### Goal
Starting with the line that contains "PEG_DARK = M('#24211f', .6)", return every line through the end of the listing below exactly as written. Omit the pictures.

------ Material provided ------

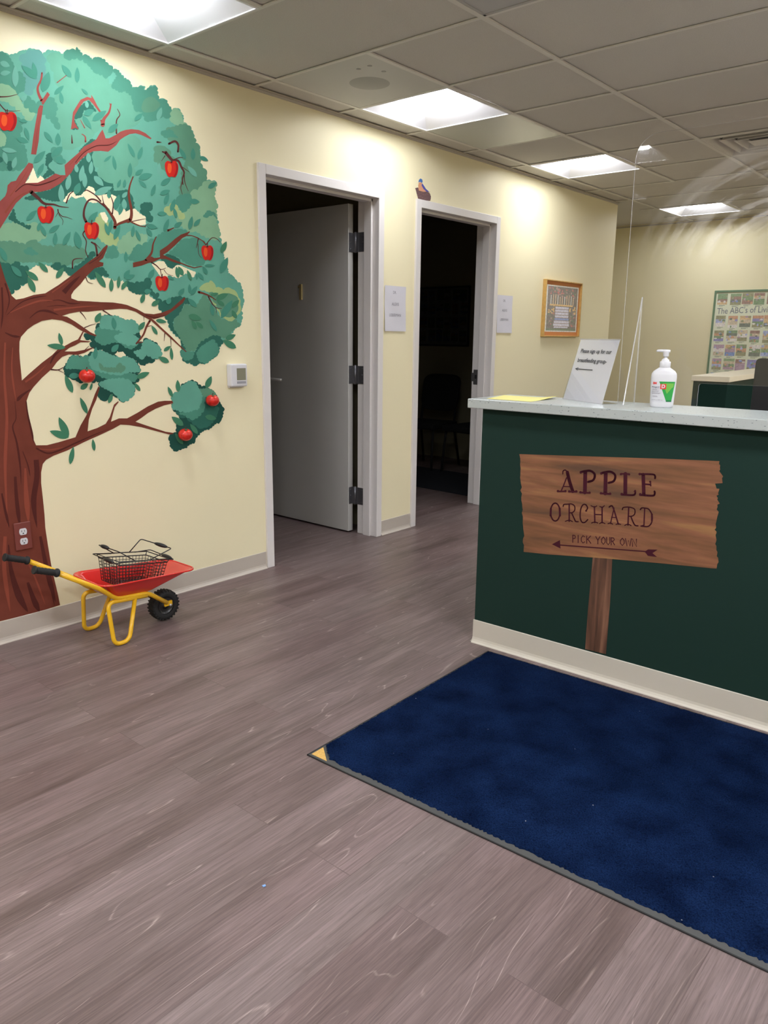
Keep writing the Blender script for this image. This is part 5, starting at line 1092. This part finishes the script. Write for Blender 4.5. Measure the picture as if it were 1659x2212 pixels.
# hand sanitizer pump bottle
BP = Vector((2.197, 2.868, TOPZ)); fd = (Vector((CAM.x, CAM.y, 0)) - Vector((BP.x, BP.y, 0))).normalized(); bu = Vector((-fd.y, fd.x, 0))
if bu.dot(AX_R) < 0: bu = -bu
t = thing('sanitizer_bottle', 'white hand-sanitizer pump bottle with a green label on the countertop', 'bottle', tuple(BP))
def hw_at(z):
    ks = [(0, .038), (.006, .041), (.02, .0420), (.09, .0450), (.112, .0455), (.124, .044), (.133, .038), (.141, .027), (.147, .0185), (.150, .017)]
    for (z0, a), (z1, b) in zip(ks, ks[1:]):
        if z <= z1: return a + (b-a)*(z-z0)/(z1-z0)
    return ks[-1][1]
def bsurf(u, z, e=0.0):
    h = hw_at(z); d = h*.62; r = max(0.0, 1-abs(u/h)**2.6)**(1/2.6); return BP + bu*u + fd*(d*r+e) + Vector((0, 0, z))
bm = bmesh.new(); rings = []
for z in (0, .003, .006, .02, .05, .09, .104, .112, .119, .124, .129, .133, .137, .141, .144, .147, .150):
    h = hw_at(z); d = h*(.62 if z < .13 else .62+.38*(z-.13)/.02); ring = []
    for k in range(40):
        a = 2*PI*k/40; c, s = math.cos(a), math.sin(a); ex = 2/2.6 if z < .135 else 1.0
        ring.append(bm.verts.new(BP + bu*(h*math.copysign(abs(c)**ex, c)) + fd*(d*math.copysign(abs(s)**ex, s)) + Vector((0, 0, z))))
    rings.append(ring)
for A_, B_ in zip(rings, rings[1:]):
    for k in range(40): f = bm.faces.new([A_[k], A_[(k+1) % 40], B_[(k+1) % 40], B_[k]]); f.smooth = True
bm.faces.new(rings[0][::-1]); bm.faces.new(rings[-1]); obj('body', bm, M_WHITE, t)
bm = bmesh.new(); add_lathe(bm, [(0, .146), (.0185, .146), (.0195, .148), (.0195, .166), (.018, .168), (.014, .169), (.0135, .173), (.010, .177), (.007, .179), (.006, .180), (.0055, .187), (0, .187)], BP, (0, 0, 1), 28); obj('cap', bm, M_WHITE, t)
bm = bmesh.new(); add_lathe(bm, [(0, .186), (.0095, .186), (.010, .188), (.0105, .200), (.012, .203), (.012, .207), (.010, .209), (0, .209)], BP, (0, 0, 1), 24)
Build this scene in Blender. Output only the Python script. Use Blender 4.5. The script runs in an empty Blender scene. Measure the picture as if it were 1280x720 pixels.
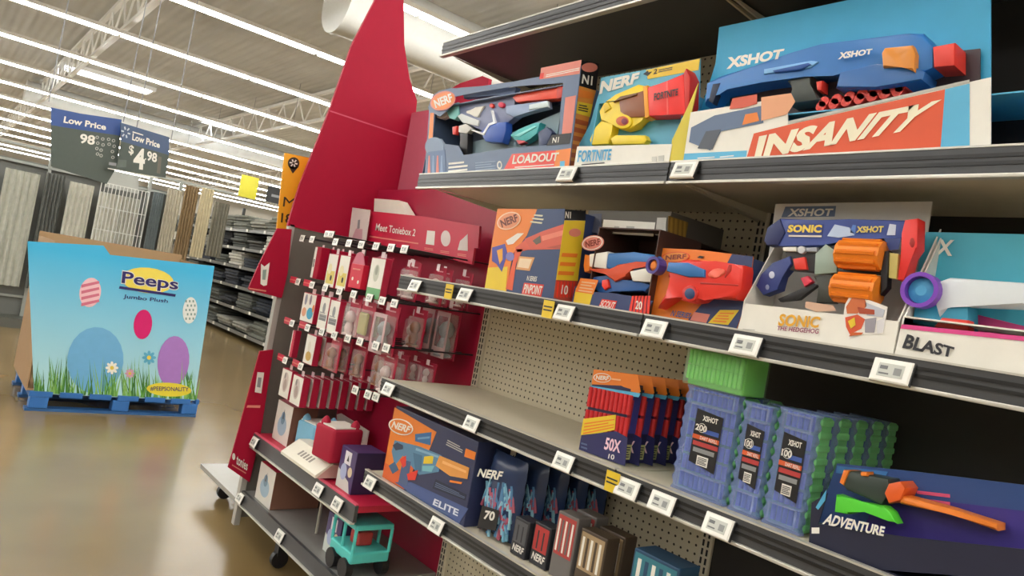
import bpy, bmesh, math, random
from mathutils import Vector as V, Matrix
from mathutils.geometry import tessellate_polygon
random.seed(7)
scene = bpy.context.scene
COL = scene.collection

# ------------------------------------------------------------------ camera
FPX = 913.75
RM = ((0.62133083, 0.09532747, -0.77772789), (0.76317234, 0.15125938, 0.62824245), (0.1775274, -0.98388682, 0.02123083))
EYE = V((0, 0, 1.40))
cd = bpy.data.cameras.new('camera'); cam = bpy.data.objects.new('camera', cd); COL.objects.link(cam)
cd.sensor_width = 36; cd.lens = FPX / 1280 * 36; cd.clip_start = .02; cd.clip_end = 200
cam.matrix_world = Matrix(((RM[0][0], -RM[0][1], -RM[0][2], EYE.x), (RM[1][0], -RM[1][1], -RM[1][2], EYE.y),
                           (RM[2][0], -RM[2][1], -RM[2][2], EYE.z), (0, 0, 0, 1)))
scene.camera = cam
# ------------------------------------------------------------------ world, exposure
w = bpy.data.worlds.new('world'); scene.world = w; w.use_nodes = True
w.node_tree.nodes['Background'].inputs[0].default_value = (.9, .95, 1, 1)
w.node_tree.nodes['Background'].inputs[1].default_value = .3
scene.view_settings.view_transform = 'Standard'; scene.view_settings.look = 'None'
scene.view_settings.gamma = 1; scene.view_settings.use_curve_mapping = False
scene.view_settings.exposure = 1.4
LIGHT = 15.0          # radiance of the ceiling tubes


def ray(p):
    a, b = p[0] - 640, p[1] - 360
    return V([RM[i][0] * a + RM[i][1] * b + RM[i][2] * FPX for i in range(3)])


# ------------------------------------------------------------------ materials
def lin(h):
    h = h.lstrip('#'); c = [int(h[i:i + 2], 16) / 255 for i in (0, 2, 4)]
    return [x / 12.92 if x <= .04045 else ((x + .055) / 1.055) ** 2.4 for x in c]


MC = {}


def M(hexc, rough=.45, metal=0., emit=0., alpha=1., var=.06, scale=25., spec=.5):
    k = (hexc, rough, metal, emit, alpha, var, scale, spec)
    if k in MC: return MC[k]
    m = bpy.data.materials.new('mat_' + hexc.strip('#')); m.use_nodes = True
    nt = m.node_tree; b = nt.nodes['Principled BSDF']; c = lin(hexc)
    b.inputs['Base Color'].default_value = (*c, 1); b.inputs['Roughness'].default_value = rough
    b.inputs['Metallic'].default_value = metal; b.inputs['Specular IOR Level'].default_value = spec
    if emit:
        b.inputs['Emission Color'].default_value = (*c, 1); b.inputs['Emission Strength'].default_value = emit
    elif var:
        tc = nt.nodes.new('ShaderNodeTexCoord'); n = nt.nodes.new('ShaderNodeTexNoise'); n.inputs['Scale'].default_value = scale
        n.inputs['Detail'].default_value = 4
        r = nt.nodes.new('ShaderNodeMapRange'); r.inputs[3].default_value = 1 - var; r.inputs[4].default_value = 1 + var
        mx = nt.nodes.new('ShaderNodeMix'); mx.data_type = 'RGBA'; mx.blend_type = 'MULTIPLY'; mx.inputs[0].default_value = 1
        nt.links.new(tc.outputs['Object'], n.inputs['Vector']); nt.links.new(n.outputs[0], r.inputs[0])
        mx.inputs[6].default_value = (*c, 1); nt.links.new(r.outputs[0], mx.inputs[7]); nt.links.new(mx.outputs[2], b.inputs['Base Color'])
    if alpha < 1:
        out = nt.nodes['Material Output']; t = nt.nodes.new('ShaderNodeBsdfTransparent'); ms = nt.nodes.new('ShaderNodeMixShader')
        ms.inputs[0].default_value = alpha; nt.links.new(t.outputs[0], ms.inputs[1]); nt.links.new(b.outputs[0], ms.inputs[2])
        nt.links.new(ms.outputs[0], out.inputs[0])
    MC[k] = m; return m


def node_mat(name, fn):
    m = bpy.data.materials.new(name); m.use_nodes = True; fn(m.node_tree, m.node_tree.nodes['Principled BSDF']); return m


def pegboard_fn(nt, b, base, hole):
    N, L = nt.nodes, nt.links
    tc = N.new('ShaderNodeTexCoord'); s = N.new('ShaderNodeSeparateXYZ'); L.new(tc.outputs['Object'], s.inputs[0])
    def m(op, a, bb=None):
        n = N.new('ShaderNodeMath'); n.operation = op
        for i, q in enumerate((a, bb)):
            if q is None: continue
            if isinstance(q, (int, float)): n.inputs[i].default_value = q
            else: L.new(q, n.inputs[i])
        return n.outputs[0]
    P = .0254
    fx = m('SUBTRACT', m('FRACT', m('DIVIDE', s.outputs[0], P)), .5); fz = m('SUBTRACT', m('FRACT', m('DIVIDE', s.outputs[2], P)), .5)
    d = m('SQRT', m('ADD', m('MULTIPLY', fx, fx), m('MULTIPLY', fz, fz)))
    h = m('LESS_THAN', d, .15)
    mx = N.new('ShaderNodeMix'); mx.data_type = 'RGBA'; L.new(h, mx.inputs[0])
    mx.inputs[6].default_value = (*lin(base), 1); mx.inputs[7].default_value = (*lin(hole), 1)
    L.new(mx.outputs[2], b.inputs['Base Color']); b.inputs['Roughness'].default_value = .5


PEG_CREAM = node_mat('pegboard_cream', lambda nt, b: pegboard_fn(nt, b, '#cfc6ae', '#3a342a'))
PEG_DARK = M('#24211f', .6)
PEG_GREY = M('#6a675f', .45, .1)


def floor_fn(nt, b):
    N, L = nt.nodes, nt.links
    tc = N.new('ShaderNodeTexCoord'); n = N.new('ShaderNodeTexNoise'); n.inputs['Scale'].default_value = .8; n.inputs['Detail'].default_value = 3
    L.new(tc.outputs['Object'], n.inputs['Vector'])
    r = N.new('ShaderNodeValToRGB'); r.color_ramp.elements[0].color = (*lin('#7a6542'), 1); r.color_ramp.elements[1].color = (*lin('#8f7a53'), 1)
    r.color_ramp.elements[0].position = .3; r.color_ramp.elements[1].position = .7
    L.new(n.outputs[0], r.inputs[0]); L.new(r.outputs[0], b.inputs['Base Color'])
    n2 = N.new('ShaderNodeTexNoise'); n2.inputs['Scale'].default_value = 3; n2.inputs['Detail'].default_value = 5; L.new(tc.outputs['Object'], n2.inputs['Vector'])
    mr = N.new('ShaderNodeMapRange'); mr.inputs[3].default_value = .22; mr.inputs[4].default_value = .36; L.new(n2.outputs[0], mr.inputs[0])
    b.inputs['Roughness'].default_value = .2; b.inputs['Specular IOR Level'].default_value = .6


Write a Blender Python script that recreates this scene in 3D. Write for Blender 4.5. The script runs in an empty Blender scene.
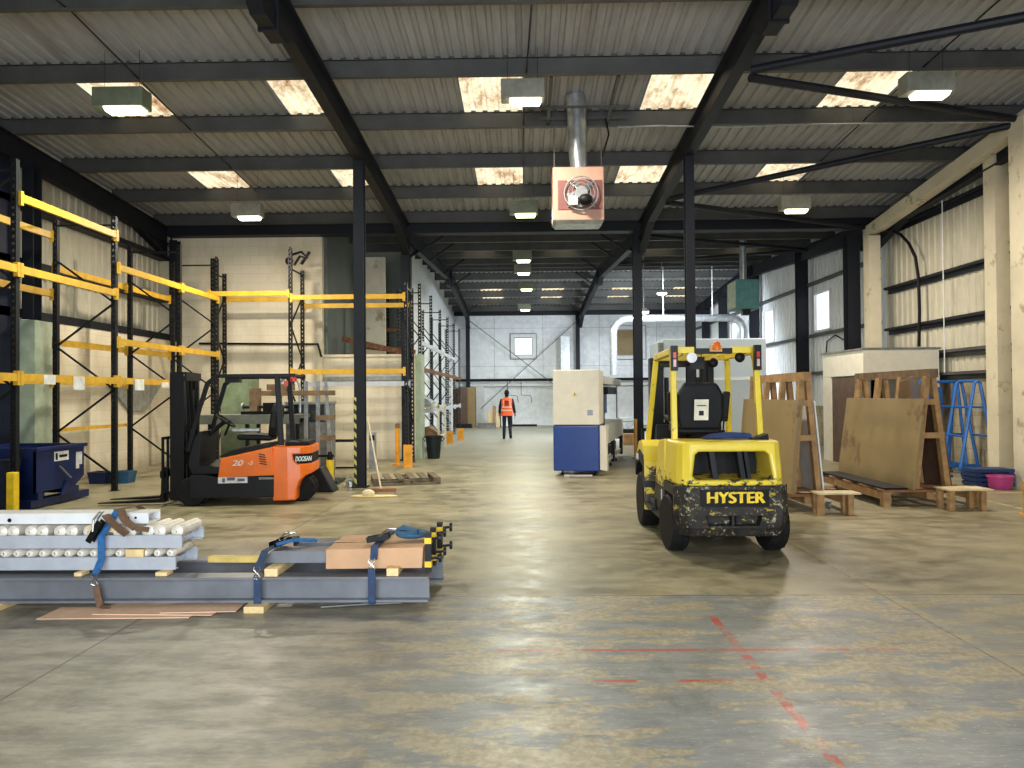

------

### In response
PEG_DARK = M('#24211f', .6)
PEG_GREY = M('#6a675f', .45, .1)


def floor_fn(nt, b):
    N, L = nt.nodes, nt.links
    tc = N.new('ShaderNodeTexCoord'); n = N.new('ShaderNodeTexNoise'); n.inputs['Scale'].default_value = .8; n.inputs['Detail'].default_value = 3
    L.new(tc.outputs['Object'], n.inputs['Vector'])
    r = N.new('ShaderNodeValToRGB'); r.color_ramp.elements[0].color = (*lin('#7a6542'), 1); r.color_ramp.elements[1].color = (*lin('#8f7a53'), 1)
    r.color_ramp.elements[0].position = .3; r.color_ramp.elements[1].position = .7
    L.new(n.outputs[0], r.inputs[0]); L.new(r.outputs[0], b.inputs['Base Color'])
    n2 = N.new('ShaderNodeTexNoise'); n2.inputs['Scale'].default_value = 3; n2.inputs['Detail'].default_value = 5; L.new(tc.outputs['Object'], n2.inputs['Vector'])
    mr = N.new('ShaderNodeMapRange'); mr.inputs[3].default_value = .22; mr.inputs[4].default_value = .36; L.new(n2.outputs[0], mr.inputs[0])
    b.inputs['Roughness'].default_value = .2; b.inputs['Specular IOR Level'].default_value = .6


Write a Blender Python script that recreates this scene in 3D. Write for Blender 4.5. The script runs in an empty Blender scene.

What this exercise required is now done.